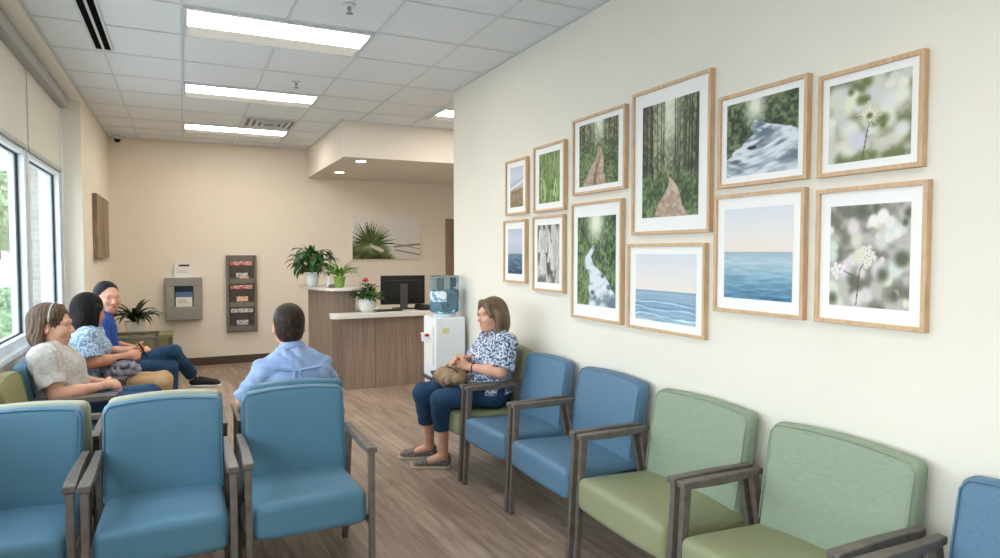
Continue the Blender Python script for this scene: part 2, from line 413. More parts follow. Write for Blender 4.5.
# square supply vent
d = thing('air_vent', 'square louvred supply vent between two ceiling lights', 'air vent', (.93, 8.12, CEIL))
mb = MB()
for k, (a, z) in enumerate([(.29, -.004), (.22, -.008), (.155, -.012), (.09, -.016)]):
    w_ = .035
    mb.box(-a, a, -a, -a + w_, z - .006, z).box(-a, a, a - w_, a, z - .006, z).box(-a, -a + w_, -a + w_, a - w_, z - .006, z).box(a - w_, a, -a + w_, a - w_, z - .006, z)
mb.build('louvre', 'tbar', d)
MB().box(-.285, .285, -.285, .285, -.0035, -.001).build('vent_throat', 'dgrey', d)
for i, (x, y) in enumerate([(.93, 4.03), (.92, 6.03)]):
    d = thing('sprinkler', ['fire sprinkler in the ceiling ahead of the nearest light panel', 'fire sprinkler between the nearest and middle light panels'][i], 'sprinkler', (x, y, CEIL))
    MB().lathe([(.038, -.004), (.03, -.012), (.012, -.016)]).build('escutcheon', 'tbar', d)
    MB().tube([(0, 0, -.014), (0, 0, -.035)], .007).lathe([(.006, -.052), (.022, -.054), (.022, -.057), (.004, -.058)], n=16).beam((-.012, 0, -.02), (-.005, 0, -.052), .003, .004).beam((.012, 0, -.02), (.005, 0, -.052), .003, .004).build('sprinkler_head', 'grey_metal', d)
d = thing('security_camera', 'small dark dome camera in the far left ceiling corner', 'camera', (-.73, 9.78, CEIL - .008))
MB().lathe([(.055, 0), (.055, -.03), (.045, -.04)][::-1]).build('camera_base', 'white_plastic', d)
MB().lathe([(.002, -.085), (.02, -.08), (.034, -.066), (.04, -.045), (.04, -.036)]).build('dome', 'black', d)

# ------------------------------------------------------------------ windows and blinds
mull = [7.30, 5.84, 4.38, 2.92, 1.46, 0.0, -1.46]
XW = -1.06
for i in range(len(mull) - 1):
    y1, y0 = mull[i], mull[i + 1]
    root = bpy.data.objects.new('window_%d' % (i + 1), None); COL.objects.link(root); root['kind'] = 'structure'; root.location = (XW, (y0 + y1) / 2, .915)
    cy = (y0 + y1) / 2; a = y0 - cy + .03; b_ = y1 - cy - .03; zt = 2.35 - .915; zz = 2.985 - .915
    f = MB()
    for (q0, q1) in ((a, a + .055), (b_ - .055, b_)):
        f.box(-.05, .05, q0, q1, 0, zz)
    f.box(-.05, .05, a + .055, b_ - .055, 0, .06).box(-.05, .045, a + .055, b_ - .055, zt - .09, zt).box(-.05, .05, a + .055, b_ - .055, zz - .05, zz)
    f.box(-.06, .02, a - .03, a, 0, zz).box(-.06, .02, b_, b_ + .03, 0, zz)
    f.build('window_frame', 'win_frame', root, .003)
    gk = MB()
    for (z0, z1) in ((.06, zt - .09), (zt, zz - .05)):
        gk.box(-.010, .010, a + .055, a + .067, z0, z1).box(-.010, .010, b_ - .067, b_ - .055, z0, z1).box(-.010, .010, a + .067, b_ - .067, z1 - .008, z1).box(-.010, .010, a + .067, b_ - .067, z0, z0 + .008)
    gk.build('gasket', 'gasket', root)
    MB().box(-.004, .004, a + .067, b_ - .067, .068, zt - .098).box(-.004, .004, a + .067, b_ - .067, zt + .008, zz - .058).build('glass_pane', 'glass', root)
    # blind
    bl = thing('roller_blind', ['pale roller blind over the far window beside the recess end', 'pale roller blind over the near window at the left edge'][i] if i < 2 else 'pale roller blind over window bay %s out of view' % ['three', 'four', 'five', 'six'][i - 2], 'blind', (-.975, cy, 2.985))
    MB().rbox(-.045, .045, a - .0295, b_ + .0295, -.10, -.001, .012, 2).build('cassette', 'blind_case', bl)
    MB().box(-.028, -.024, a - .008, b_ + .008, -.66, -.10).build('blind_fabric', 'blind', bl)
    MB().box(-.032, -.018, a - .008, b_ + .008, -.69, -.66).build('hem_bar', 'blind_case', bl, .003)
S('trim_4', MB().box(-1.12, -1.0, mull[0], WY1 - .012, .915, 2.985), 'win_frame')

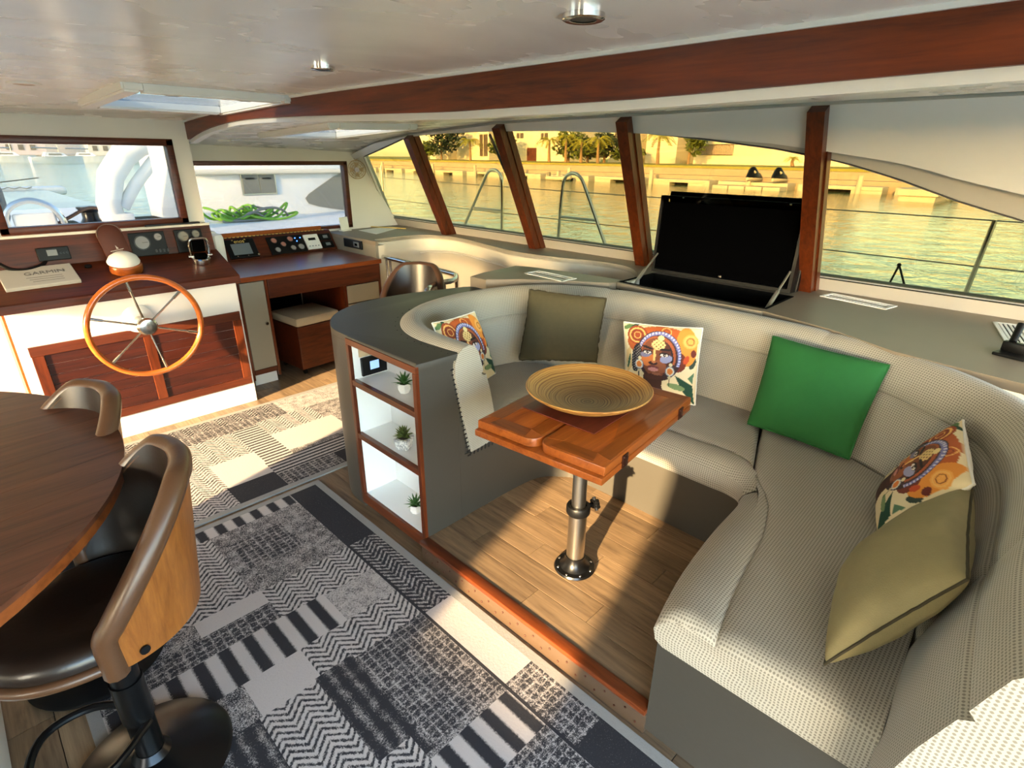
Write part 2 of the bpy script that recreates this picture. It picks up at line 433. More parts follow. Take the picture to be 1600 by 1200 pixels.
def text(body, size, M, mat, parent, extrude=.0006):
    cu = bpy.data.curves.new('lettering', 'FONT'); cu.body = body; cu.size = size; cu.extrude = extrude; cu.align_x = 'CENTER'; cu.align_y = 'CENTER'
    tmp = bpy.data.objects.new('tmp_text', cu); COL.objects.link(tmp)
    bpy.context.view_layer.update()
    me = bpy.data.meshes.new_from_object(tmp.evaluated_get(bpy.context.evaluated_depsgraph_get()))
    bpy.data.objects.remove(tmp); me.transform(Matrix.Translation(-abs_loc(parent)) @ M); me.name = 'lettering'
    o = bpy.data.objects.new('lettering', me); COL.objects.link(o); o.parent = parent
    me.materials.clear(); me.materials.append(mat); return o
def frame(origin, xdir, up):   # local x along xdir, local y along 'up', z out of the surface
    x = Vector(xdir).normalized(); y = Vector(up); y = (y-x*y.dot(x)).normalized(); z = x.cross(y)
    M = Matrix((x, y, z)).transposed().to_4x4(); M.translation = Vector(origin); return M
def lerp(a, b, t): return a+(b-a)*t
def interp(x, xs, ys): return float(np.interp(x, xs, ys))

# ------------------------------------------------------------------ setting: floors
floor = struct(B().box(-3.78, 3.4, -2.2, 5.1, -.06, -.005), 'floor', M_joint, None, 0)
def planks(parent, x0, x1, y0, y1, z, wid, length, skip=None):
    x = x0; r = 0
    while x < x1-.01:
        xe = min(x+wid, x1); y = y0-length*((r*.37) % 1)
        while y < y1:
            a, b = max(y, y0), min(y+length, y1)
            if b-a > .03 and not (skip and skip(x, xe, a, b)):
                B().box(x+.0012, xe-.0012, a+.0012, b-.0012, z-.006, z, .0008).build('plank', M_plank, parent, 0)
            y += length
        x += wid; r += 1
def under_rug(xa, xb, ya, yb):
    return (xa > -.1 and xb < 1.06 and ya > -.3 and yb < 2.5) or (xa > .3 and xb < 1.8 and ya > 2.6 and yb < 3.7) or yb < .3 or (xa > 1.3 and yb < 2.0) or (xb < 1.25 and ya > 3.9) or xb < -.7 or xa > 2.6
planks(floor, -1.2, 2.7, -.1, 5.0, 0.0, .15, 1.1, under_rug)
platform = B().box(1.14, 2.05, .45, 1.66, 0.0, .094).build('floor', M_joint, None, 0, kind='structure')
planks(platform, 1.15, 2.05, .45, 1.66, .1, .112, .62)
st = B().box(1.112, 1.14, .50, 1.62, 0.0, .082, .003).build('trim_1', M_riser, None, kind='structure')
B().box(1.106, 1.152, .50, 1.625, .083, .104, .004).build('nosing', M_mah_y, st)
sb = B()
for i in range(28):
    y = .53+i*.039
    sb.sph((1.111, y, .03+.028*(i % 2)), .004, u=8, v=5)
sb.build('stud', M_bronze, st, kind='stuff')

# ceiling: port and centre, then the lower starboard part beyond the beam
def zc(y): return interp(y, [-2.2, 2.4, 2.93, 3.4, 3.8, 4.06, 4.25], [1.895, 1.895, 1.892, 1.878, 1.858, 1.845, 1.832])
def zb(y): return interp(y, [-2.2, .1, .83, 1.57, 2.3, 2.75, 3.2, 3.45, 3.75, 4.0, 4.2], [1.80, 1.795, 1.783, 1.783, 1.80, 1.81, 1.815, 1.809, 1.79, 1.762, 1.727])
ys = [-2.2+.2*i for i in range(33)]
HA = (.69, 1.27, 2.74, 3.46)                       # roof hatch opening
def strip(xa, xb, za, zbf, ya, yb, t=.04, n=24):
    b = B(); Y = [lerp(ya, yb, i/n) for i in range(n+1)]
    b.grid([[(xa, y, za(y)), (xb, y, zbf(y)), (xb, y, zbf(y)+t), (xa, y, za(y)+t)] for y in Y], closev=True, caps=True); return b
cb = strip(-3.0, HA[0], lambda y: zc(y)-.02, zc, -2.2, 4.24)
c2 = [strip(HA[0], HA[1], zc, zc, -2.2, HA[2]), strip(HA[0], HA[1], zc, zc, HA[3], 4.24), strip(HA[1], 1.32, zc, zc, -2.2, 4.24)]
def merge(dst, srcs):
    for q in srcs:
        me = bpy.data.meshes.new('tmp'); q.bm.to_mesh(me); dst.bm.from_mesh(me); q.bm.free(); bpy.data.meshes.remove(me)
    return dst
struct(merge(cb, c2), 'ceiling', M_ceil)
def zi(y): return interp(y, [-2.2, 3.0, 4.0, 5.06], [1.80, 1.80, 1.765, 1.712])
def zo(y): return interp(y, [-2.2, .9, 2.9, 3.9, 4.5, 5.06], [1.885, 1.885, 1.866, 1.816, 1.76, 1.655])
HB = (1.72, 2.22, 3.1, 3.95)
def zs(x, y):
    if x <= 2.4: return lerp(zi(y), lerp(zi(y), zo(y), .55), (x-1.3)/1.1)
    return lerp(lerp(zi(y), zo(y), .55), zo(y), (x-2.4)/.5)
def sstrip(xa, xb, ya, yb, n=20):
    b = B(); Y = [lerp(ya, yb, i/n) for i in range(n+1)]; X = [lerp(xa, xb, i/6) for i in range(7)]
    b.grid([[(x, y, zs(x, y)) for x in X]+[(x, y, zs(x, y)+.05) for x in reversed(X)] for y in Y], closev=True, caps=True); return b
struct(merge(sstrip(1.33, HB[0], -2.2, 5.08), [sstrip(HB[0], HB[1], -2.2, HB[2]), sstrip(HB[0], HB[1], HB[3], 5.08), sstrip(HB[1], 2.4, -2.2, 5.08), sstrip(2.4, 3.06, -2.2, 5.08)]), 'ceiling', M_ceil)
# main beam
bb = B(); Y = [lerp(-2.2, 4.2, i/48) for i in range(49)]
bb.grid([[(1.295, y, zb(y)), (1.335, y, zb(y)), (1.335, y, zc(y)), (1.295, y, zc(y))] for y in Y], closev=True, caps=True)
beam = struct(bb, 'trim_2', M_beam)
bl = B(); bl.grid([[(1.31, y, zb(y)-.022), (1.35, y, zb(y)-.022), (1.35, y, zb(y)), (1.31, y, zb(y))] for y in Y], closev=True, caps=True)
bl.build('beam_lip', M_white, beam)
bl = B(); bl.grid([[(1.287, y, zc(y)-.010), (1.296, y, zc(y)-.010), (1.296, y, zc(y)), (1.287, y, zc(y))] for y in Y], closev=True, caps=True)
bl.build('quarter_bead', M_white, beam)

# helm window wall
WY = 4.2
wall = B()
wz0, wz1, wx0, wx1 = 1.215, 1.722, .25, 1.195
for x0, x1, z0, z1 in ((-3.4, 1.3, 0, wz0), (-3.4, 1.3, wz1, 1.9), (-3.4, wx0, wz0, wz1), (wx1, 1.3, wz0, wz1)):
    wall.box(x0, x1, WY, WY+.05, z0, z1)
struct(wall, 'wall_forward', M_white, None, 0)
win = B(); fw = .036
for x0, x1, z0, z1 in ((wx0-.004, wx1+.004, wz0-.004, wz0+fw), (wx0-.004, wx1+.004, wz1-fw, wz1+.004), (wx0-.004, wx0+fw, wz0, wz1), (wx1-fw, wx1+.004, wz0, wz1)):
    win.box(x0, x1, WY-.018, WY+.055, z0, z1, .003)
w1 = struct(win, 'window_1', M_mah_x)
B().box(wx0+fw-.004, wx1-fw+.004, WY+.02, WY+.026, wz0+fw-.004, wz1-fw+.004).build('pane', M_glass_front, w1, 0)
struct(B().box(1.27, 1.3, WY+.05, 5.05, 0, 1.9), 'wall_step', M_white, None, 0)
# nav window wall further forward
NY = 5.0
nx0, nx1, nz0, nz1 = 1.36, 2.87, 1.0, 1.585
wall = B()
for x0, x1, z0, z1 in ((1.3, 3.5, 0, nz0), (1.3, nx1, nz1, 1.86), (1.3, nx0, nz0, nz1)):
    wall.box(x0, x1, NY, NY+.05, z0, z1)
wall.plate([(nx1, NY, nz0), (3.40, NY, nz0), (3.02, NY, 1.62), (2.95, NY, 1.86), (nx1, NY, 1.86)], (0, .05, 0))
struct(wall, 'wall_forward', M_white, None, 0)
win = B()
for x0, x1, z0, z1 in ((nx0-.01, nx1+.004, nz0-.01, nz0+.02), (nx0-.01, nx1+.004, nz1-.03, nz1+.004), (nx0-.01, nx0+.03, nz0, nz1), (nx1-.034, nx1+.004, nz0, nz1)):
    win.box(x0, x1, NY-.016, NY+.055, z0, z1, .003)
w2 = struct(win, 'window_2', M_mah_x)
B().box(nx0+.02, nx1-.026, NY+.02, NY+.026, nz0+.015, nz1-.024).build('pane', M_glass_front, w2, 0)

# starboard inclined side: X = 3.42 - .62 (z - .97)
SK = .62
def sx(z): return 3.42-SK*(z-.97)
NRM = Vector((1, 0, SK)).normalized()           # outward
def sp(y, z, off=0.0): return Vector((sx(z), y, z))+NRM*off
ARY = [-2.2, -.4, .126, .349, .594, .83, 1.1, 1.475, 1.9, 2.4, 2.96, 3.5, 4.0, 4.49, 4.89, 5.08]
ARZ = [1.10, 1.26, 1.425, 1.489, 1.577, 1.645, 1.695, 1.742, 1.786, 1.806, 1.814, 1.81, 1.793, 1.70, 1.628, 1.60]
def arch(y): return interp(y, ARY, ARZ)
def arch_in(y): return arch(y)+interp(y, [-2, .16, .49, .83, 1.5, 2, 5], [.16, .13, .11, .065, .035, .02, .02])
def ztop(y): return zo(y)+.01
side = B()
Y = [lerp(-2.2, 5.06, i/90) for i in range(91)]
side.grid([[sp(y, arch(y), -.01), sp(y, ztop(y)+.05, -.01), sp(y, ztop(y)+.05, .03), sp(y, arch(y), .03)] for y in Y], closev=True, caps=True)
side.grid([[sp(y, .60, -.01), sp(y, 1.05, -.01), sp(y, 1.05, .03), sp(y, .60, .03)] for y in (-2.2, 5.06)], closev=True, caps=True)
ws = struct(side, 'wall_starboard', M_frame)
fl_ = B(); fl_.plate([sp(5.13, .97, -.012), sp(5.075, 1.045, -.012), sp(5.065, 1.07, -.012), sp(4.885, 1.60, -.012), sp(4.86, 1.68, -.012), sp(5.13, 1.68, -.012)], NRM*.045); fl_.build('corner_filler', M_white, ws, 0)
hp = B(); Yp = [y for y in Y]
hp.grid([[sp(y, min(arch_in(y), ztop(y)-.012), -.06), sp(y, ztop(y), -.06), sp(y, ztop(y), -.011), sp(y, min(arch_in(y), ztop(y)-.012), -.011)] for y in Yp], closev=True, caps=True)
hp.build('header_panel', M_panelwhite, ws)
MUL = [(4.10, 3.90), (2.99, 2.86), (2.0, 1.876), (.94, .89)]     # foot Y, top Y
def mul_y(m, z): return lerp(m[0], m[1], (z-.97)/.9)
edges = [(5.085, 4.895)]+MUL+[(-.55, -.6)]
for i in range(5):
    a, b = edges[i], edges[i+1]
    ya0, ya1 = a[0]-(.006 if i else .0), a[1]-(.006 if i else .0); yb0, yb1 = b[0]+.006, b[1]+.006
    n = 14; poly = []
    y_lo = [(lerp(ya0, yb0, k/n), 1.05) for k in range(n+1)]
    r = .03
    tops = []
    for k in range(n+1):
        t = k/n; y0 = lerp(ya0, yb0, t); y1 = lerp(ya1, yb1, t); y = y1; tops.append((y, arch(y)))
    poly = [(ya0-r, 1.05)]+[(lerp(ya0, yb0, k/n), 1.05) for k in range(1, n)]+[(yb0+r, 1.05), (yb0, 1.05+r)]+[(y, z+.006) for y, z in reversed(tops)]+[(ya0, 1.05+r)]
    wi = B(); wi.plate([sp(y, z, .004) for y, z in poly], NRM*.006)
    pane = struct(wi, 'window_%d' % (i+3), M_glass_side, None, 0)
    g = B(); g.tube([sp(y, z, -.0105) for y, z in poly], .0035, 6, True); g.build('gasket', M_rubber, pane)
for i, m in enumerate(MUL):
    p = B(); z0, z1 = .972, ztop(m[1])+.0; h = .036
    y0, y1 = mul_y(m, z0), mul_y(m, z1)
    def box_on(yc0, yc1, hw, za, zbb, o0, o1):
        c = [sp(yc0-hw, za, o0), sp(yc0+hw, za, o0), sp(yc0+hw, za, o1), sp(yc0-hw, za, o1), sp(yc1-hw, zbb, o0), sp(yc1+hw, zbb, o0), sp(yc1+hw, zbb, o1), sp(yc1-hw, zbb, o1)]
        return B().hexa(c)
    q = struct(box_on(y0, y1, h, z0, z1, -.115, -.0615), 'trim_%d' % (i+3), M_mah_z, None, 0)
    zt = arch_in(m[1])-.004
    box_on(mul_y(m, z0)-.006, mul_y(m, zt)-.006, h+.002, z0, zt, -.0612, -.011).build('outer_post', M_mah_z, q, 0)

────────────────

▶ _EXERCISE_:
Return all lines of the material above in which the word "parts" occurs.

▶ _THE COMPLETED TASK_:
Continue the Blender Python script for this scene: part 2, from line 413. More parts follow. Write for Blender 4.5.
Write part 2 of the bpy script that recreates this picture. It picks up at line 433. More parts follow. Take the picture to be 1600 by 1200 pixels.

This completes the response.